Listed entries:
>> Start

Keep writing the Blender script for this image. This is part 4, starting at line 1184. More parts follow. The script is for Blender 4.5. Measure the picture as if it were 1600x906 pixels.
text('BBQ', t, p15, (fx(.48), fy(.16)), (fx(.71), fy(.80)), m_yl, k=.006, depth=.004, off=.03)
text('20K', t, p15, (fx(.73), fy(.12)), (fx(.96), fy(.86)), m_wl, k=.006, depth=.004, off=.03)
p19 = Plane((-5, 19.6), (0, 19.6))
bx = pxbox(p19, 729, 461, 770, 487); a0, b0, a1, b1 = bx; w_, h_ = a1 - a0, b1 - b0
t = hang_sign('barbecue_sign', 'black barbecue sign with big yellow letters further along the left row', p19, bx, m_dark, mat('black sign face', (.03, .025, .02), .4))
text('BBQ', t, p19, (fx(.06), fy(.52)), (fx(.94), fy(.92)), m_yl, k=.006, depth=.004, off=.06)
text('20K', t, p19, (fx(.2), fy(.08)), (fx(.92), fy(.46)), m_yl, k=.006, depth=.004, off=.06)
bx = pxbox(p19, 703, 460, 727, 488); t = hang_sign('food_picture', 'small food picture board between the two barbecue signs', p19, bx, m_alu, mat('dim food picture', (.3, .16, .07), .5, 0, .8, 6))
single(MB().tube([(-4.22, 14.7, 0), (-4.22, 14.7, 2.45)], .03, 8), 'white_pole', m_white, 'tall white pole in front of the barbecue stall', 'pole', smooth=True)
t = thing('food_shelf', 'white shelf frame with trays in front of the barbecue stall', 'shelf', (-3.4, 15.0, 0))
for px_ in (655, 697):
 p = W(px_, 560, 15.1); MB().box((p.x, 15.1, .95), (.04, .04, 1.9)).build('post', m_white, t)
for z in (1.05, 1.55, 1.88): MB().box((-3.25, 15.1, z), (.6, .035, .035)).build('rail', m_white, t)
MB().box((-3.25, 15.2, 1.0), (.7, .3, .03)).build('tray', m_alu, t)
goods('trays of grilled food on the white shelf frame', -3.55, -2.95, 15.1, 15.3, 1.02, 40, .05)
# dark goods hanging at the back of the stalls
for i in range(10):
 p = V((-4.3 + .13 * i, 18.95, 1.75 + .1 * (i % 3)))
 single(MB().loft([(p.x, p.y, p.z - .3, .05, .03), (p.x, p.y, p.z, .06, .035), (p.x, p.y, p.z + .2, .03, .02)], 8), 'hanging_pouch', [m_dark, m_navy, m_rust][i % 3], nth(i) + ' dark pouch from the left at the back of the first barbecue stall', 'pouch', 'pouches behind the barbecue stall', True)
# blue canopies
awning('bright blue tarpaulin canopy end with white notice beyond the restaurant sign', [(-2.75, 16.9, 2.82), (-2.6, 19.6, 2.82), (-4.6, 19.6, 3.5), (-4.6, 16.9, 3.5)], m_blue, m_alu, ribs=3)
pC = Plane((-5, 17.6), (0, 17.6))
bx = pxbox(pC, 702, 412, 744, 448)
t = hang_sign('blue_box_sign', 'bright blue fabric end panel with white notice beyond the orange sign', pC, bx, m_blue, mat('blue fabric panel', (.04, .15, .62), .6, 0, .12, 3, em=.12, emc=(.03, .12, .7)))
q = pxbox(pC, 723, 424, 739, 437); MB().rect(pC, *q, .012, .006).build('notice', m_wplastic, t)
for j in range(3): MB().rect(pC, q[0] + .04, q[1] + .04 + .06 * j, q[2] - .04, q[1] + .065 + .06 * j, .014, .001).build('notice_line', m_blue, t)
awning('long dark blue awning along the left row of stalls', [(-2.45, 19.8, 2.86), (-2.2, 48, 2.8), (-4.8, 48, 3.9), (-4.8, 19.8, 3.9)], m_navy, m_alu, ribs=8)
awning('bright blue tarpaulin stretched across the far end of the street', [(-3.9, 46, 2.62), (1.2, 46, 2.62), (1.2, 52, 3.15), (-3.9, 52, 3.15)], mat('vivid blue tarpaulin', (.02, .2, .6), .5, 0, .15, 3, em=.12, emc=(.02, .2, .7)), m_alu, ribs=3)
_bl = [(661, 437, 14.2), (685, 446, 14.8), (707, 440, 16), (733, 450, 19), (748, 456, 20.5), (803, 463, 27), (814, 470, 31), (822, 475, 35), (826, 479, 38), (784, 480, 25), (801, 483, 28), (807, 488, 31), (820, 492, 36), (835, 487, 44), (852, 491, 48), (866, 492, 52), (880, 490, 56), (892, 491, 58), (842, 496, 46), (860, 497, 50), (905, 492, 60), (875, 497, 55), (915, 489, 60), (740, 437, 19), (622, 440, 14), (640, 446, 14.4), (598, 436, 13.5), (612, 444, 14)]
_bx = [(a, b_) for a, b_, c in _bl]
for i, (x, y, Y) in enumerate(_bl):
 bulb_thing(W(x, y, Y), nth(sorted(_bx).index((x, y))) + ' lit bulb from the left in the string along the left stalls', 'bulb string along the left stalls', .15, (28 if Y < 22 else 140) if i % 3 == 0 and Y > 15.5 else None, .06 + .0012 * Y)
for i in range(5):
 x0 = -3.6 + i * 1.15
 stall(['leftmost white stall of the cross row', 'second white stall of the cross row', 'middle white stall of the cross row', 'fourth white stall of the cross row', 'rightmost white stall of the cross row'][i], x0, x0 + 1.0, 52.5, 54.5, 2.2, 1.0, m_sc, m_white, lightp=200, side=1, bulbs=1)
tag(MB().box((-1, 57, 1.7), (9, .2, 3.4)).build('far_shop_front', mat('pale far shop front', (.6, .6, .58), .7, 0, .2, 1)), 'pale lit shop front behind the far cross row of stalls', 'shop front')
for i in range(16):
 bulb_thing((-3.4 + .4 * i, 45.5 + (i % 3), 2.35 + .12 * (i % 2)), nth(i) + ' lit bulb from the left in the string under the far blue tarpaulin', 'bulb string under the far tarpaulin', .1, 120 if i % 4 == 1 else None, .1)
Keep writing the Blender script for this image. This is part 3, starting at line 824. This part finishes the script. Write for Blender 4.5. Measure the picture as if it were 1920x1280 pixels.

>> End

Exercise aim: All the entries above need to be reproduced exactly.

Written solution:
Keep writing the Blender script for this image. This is part 4, starting at line 1184. More parts follow. The script is for Blender 4.5. Measure the picture as if it were 1600x906 pixels.
text('BBQ', t, p15, (fx(.48), fy(.16)), (fx(.71), fy(.80)), m_yl, k=.006, depth=.004, off=.03)
text('20K', t, p15, (fx(.73), fy(.12)), (fx(.96), fy(.86)), m_wl, k=.006, depth=.004, off=.03)
p19 = Plane((-5, 19.6), (0, 19.6))
bx = pxbox(p19, 729, 461, 770, 487); a0, b0, a1, b1 = bx; w_, h_ = a1 - a0, b1 - b0
t = hang_sign('barbecue_sign', 'black barbecue sign with big yellow letters further along the left row', p19, bx, m_dark, mat('black sign face', (.03, .025, .02), .4))
text('BBQ', t, p19, (fx(.06), fy(.52)), (fx(.94), fy(.92)), m_yl, k=.006, depth=.004, off=.06)
text('20K', t, p19, (fx(.2), fy(.08)), (fx(.92), fy(.46)), m_yl, k=.006, depth=.004, off=.06)
bx = pxbox(p19, 703, 460, 727, 488); t = hang_sign('food_picture', 'small food picture board between the two barbecue signs', p19, bx, m_alu, mat('dim food picture', (.3, .16, .07), .5, 0, .8, 6))
single(MB().tube([(-4.22, 14.7, 0), (-4.22, 14.7, 2.45)], .03, 8), 'white_pole', m_white, 'tall white pole in front of the barbecue stall', 'pole', smooth=True)
t = thing('food_shelf', 'white shelf frame with trays in front of the barbecue stall', 'shelf', (-3.4, 15.0, 0))
for px_ in (655, 697):
 p = W(px_, 560, 15.1); MB().box((p.x, 15.1, .95), (.04, .04, 1.9)).build('post', m_white, t)
for z in (1.05, 1.55, 1.88): MB().box((-3.25, 15.1, z), (.6, .035, .035)).build('rail', m_white, t)
MB().box((-3.25, 15.2, 1.0), (.7, .3, .03)).build('tray', m_alu, t)
goods('trays of grilled food on the white shelf frame', -3.55, -2.95, 15.1, 15.3, 1.02, 40, .05)
# dark goods hanging at the back of the stalls
for i in range(10):
 p = V((-4.3 + .13 * i, 18.95, 1.75 + .1 * (i % 3)))
 single(MB().loft([(p.x, p.y, p.z - .3, .05, .03), (p.x, p.y, p.z, .06, .035), (p.x, p.y, p.z + .2, .03, .02)], 8), 'hanging_pouch', [m_dark, m_navy, m_rust][i % 3], nth(i) + ' dark pouch from the left at the back of the first barbecue stall', 'pouch', 'pouches behind the barbecue stall', True)
# blue canopies
awning('bright blue tarpaulin canopy end with white notice beyond the restaurant sign', [(-2.75, 16.9, 2.82), (-2.6, 19.6, 2.82), (-4.6, 19.6, 3.5), (-4.6, 16.9, 3.5)], m_blue, m_alu, ribs=3)
pC = Plane((-5, 17.6), (0, 17.6))
bx = pxbox(pC, 702, 412, 744, 448)
t = hang_sign('blue_box_sign', 'bright blue fabric end panel with white notice beyond the orange sign', pC, bx, m_blue, mat('blue fabric panel', (.04, .15, .62), .6, 0, .12, 3, em=.12, emc=(.03, .12, .7)))
q = pxbox(pC, 723, 424, 739, 437); MB().rect(pC, *q, .012, .006).build('notice', m_wplastic, t)
for j in range(3): MB().rect(pC, q[0] + .04, q[1] + .04 + .06 * j, q[2] - .04, q[1] + .065 + .06 * j, .014, .001).build('notice_line', m_blue, t)
awning('long dark blue awning along the left row of stalls', [(-2.45, 19.8, 2.86), (-2.2, 48, 2.8), (-4.8, 48, 3.9), (-4.8, 19.8, 3.9)], m_navy, m_alu, ribs=8)
awning('bright blue tarpaulin stretched across the far end of the street', [(-3.9, 46, 2.62), (1.2, 46, 2.62), (1.2, 52, 3.15), (-3.9, 52, 3.15)], mat('vivid blue tarpaulin', (.02, .2, .6), .5, 0, .15, 3, em=.12, emc=(.02, .2, .7)), m_alu, ribs=3)
_bl = [(661, 437, 14.2), (685, 446, 14.8), (707, 440, 16), (733, 450, 19), (748, 456, 20.5), (803, 463, 27), (814, 470, 31), (822, 475, 35), (826, 479, 38), (784, 480, 25), (801, 483, 28), (807, 488, 31), (820, 492, 36), (835, 487, 44), (852, 491, 48), (866, 492, 52), (880, 490, 56), (892, 491, 58), (842, 496, 46), (860, 497, 50), (905, 492, 60), (875, 497, 55), (915, 489, 60), (740, 437, 19), (622, 440, 14), (640, 446, 14.4), (598, 436, 13.5), (612, 444, 14)]
_bx = [(a, b_) for a, b_, c in _bl]
for i, (x, y, Y) in enumerate(_bl):
 bulb_thing(W(x, y, Y), nth(sorted(_bx).index((x, y))) + ' lit bulb from the left in the string along the left stalls', 'bulb string along the left stalls', .15, (28 if Y < 22 else 140) if i % 3 == 0 and Y > 15.5 else None, .06 + .0012 * Y)
for i in range(5):
 x0 = -3.6 + i * 1.15
 stall(['leftmost white stall of the cross row', 'second white stall of the cross row', 'middle white stall of the cross row', 'fourth white stall of the cross row', 'rightmost white stall of the cross row'][i], x0, x0 + 1.0, 52.5, 54.5, 2.2, 1.0, m_sc, m_white, lightp=200, side=1, bulbs=1)
tag(MB().box((-1, 57, 1.7), (9, .2, 3.4)).build('far_shop_front', mat('pale far shop front', (.6, .6, .58), .7, 0, .2, 1)), 'pale lit shop front behind the far cross row of stalls', 'shop front')
for i in range(16):
 bulb_thing((-3.4 + .4 * i, 45.5 + (i % 3), 2.35 + .12 * (i % 2)), nth(i) + ' lit bulb from the left in the string under the far blue tarpaulin', 'bulb string under the far tarpaulin', .1, 120 if i % 4 == 1 else None, .1)
Keep writing the Blender script for this image. This is part 3, starting at line 824. This part finishes the script. Write for Blender 4.5. Measure the picture as if it were 1920x1280 pixels.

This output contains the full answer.